Curtis Flowers: Mississippi’s Marked Man

To be sure, in this year commemorating the 50th anniversary of the Children’s Crusade in Birmingham, President Kennedy’s civil-rights speech, and the March on Washington, it is appropriate to note the strides that have been made to overcome past racial injustice. Today, of the 435 members of the House of Representatives, 41 are African-American. Well over 600 cities have black mayors. And the country has elected (and reelected) its first African-American president.

But despite these advances, injustices remain. For years, the nation’s prison population has contained a disproportionately large number of African-American prisoners. A good percentage of these inmates are incarcerated on minor infractions, such as possession of small quantities of drugs. Worse, some are there under questionable circumstances. Few cases are more dubious than that of Curtis Flowers, a black man who has spent the last 16 years on death row in Mississippi for a crime to which he was connected by the most meager of circumstantial evidence.

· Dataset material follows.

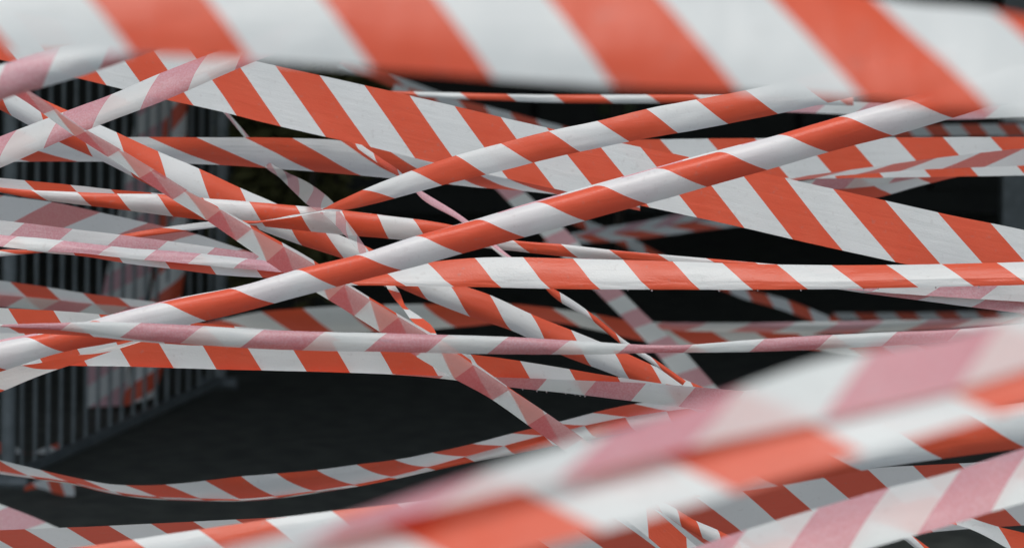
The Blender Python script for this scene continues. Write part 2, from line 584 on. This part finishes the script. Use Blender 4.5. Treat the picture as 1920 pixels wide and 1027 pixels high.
tape('see_through', 'see-through doubled pink tape crossing downwards from upper left to lower middle',
     [(-60, 112, -84, 122, -62, 113), (57, 171, 31, 180, 55, 172), (153, 238, 141, 256, 151, 240), (221, 277, 206, 297, 219, 279), (346, 353, 322, 373, 344, 355), (412, 392, 387, 413, 414, 391), (477, 431, 450, 456, 480, 428),
      (576, 487, 540, 517, 581, 484), (655, 538, 616, 562, 659, 536), (753, 597, 712, 622, 756, 594), (802, 626, 765, 658, 806, 623), (890, 685, 852, 710, 893, 682), (955, 728, 915, 744, 956, 727),
      (1030, 777, 995, 800, 1030, 778), (1103, 828, 1060, 846, 1102, 829), (1190, 895, 1150, 925, 1188, 897)],
     4.6, [(141, 0), (262, 1), (387, 2), (500, 3), (616, 4), (712, 5), (852, 6), (990, 7)], front=False, mat=M_SHEER, flap=M_TAPE, edge=1, dz=[-0.002, 0.001, 0.001], ext=(150, 0), step=7, wr=.5, vs=[0, .010, .056])
tape('see_through_tail', 'vivid red and white tape end dropping out at the bottom edge right of centre',
     [(1120, 880, 1080, 905), (1190, 925, 1140, 948), (1240, 965, 1180, 978), (1300, 1018, 1240, 1028), (1380, 1085, 1315, 1095)], 4.7,
     [(1210, 0)], per=.1, edge=0, ext=(0, 200), sg=-1)
tape('pink_mid_left', 'pink wet reverse-side tape rising from the left edge to the top tape',
     [(x, b, x, a, x, a + (b - a) * .62) for x, a, b in ((-100, 294, 354), (0, 256, 315), (120, 210, 262), (207, 178, 227), (300, 138, 192), (387, 104, 155), (463, 76, 122), (560, 40, 85))],
     4.68, [(-60, -1), (120, 0), (300, 1)], edge=1, front=False, mat=M_THIN, flap=M_TAPE, arc=[(45, -40), None], dz=[-0.004, 0.010, 0.012], ext=(300, 100))
tape('twist', 'thin twisted pink tape spiralling down left of centre',
     [(400, 190, 406, 187), (424, 217, 431, 215), (458, 258, 466, 255), (497, 313, 507, 306), (524, 333, 541, 325), (549, 358, 577, 342), (582, 388, 622, 376), (614, 408, 640, 400), (640, 434, 664, 432), (671, 470, 690, 470),
      (702, 512, 716, 508), (722, 538, 734, 534)],
     [5.7, 5.66, 5.6, 5.5, 5.33, 5.16, 4.99, 4.94, 4.88, 4.85, 4.83, 4.82],
     [(424, -2), (500, 0), (560, 1.5), (600, 2.4), (650, 3.4), (680, 4.2), (735, 5)], front=False, mat=M_SHEER, vt=.06, sg=1, flip=False, step=5)
tape('twist_tail', 'short twisted red and white tail of tape hanging just above the pink tube',
     [(706, 506, 718, 500), (722, 533, 735, 527), (737, 557, 750, 549), (756, 579, 761, 574), (773, 602, 787, 593), (799, 625, 812, 614), (812, 642, 823, 636), (850, 690, 860, 684)], [4.82, 4.82, 4.8, 4.78, 4.76, 4.74, 4.72, 4.72],
     [(712, -.5), (727, 0), (756, .5), (768, 1), (799, 1.5), (850, 2.4)], front=True, vt=.02, sg=-1, flip=True, step=4, wr=.3)
tape('level_bright', 'bright wet tape running level from the centre to the right edge',
     [(600, 520, 600, 532, 600, 536), (690, 507, 690, 528, 690, 535), (816, 490, 816, 525, 816, 537), (880, 484, 880, 524, 880, 538), (1080, 485, 1080, 526, 1080, 542), (1265, 490, 1265, 527, 1265, 543), (1420, 495, 1420, 527, 1420, 543),
      (1560, 497, 1560, 527, 1560, 542), (1700, 496, 1700, 524, 1700, 539), (1920, 491, 1920, 520, 1920, 534), (2000, 489, 2000, 518, 2000, 532)], [4.8, 4.68],
     [(800, -1), (981, 0), (1168, 1), (1354, 2), (1559, 3), (1765, 4)], dz=[0.010, -0.002, -0.003], arc=[(-15, 12), (5, 32)], ext=(0, 350), vs=[0, .020, .030], wr=.45)
tape('pale_under_level', 'pale pink doubled tape peeping out under the bright level tape at right',
     [(1480, 520, 1480, 532, 1480, 530, 1480, 528), (1575, 525, 1575, 541, 1575, 540, 1575, 543), (1680, 528, 1680, 550, 1680, 549, 1680, 557), (1800, 530, 1800, 558, 1800, 557, 1800, 573), (1920, 532, 1920, 566, 1920, 565, 1920, 588), (2000, 534, 2000, 571, 2000, 570, 2000, 598)],
     4.9, [(1736, 0), (1940, 1)], edge=1, front=False, dz=[0, 0, 0.004, 0.006], vs=[0, .018, .062, .075], ext=(0, 300))
tape('fold_left', 'folded tape at left with pink flap over a red and white lower edge',
     [(-60, 453, -60, 432, -60, 453), (0, 462, 0, 440, 0, 462), (82, 473, 82, 447, 82, 471), (153, 480, 153, 455, 153, 475), (245, 495, 245, 465, 245, 485), (330, 505, 330, 471, 330, 492), (420, 516, 420, 480, 420, 501),
      (500, 521, 500, 489, 500, 508), (580, 526, 580, 499, 580, 514)], 4.78, [(120, 0), (294, 1), (465, 2)], edge=1, dz=[0.002, 0.003, -0.004], ext=(350, 0), arc=[None, (-50, 30)])
tape('pale_over_fold', 'pale pink reverse-side tape lying just above the folded tape at left',
     [(-60, 405, -60, 448), (0, 413, 0, 455), (46, 418, 46, 460), (136, 429, 136, 472), (226, 440, 226, 482), (316, 452, 316, 492), (403, 464, 403, 500), (485, 475, 485, 508), (570, 490, 570, 515)], 4.83,
     [(46, 0), (226, 1), (403, 2)], front=False, ext=(350, 0))
tape('rising_upper', 'tape rising right from a tight twist left of centre to the top tape',
     [(-100, 481, -100, 496), (0, 468, 0, 481), (75, 468, 75, 474), (180, 449, 180, 458), (283, 430, 283, 442), (376, 417, 376, 430), (440, 413, 440, 422), (480, 414, 480, 419), (560, 401, 560, 405), (600, 394, 600, 398), (628, 380, 634, 396), (699, 348, 699, 383),
      (772, 320, 772, 363), (854, 292, 854, 341), (939, 269, 939, 321), (1033, 245, 1033, 297), (1120, 227, 1120, 278), (1215, 204, 1215, 259), (1305, 187, 1305, 244), (1403, 168, 1403, 225), (1500, 147, 1500, 205), (1600, 124, 1600, 182)],
     [5.0, 4.85], [(-10, -4), (283, -2.6), (590, -1), (772, 0), (939, 1), (1120, 2), (1305, 3)], ext=(200, 200), arc=[(-40, 25)], vs=[0, .027])
tape('rope', 'thin tape rolled into a cord slanting down through the middle',
     [(x - 3.2 * q, y + 3.9 * q, x + 3.2 * q, y - 3.9 * q) for x, y, q in ((563, 191, 1), (643, 251, 1), (671, 273, 1), (711, 301, 1.1), (750, 328, .9), (766, 342, .2), (785, 360, -.9), (867, 412, -1), (943, 476, -1), (1005, 522, -.6), (1016, 531, .2), (1031, 543, 1), (1117, 600, 1), (1165, 639, 1), (1232, 682, 1), (1283, 718, 1))],
     [5.47, 5.42, 5.37, 5.3, 5.24, 5.2, 5.16, 5.06, 5.0, 5.0, 5.0, 5.0, 5.0, 5.0, 5.0, 5.0],
     [(640, -.9), (672, -.5), (708, 0), (752, .48), (768, 1.02), (1008, 1.46), (1022, 2), (1054, 2.5), (1116, 3), (1168, 3.5), (1230, 3.9)], edge=0, arc=[(70, -70)], front=True, sg=1, vt=.02, flip=True, step=6, wr=.3)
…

Of course, Mississippi has a long history of racial incidents, from the Duck Hill lynchings in 1937 to the Mississippi Burning murders of three civil-rights workers in Philadelphia, Mississippi, and the assassination of Medgar Evers in Jackson in the 1960s. Another small town, Winona, achieved notoriety when voting-rights activist Fannie Lou Hammer spoke at the 1964 Democratic National Convention and described how, while under arrest in Winona, she was savagely beaten by police. With Winona as backdrop, it should not be surprising, then, that Curtis Flowers’s saga has racial overtones.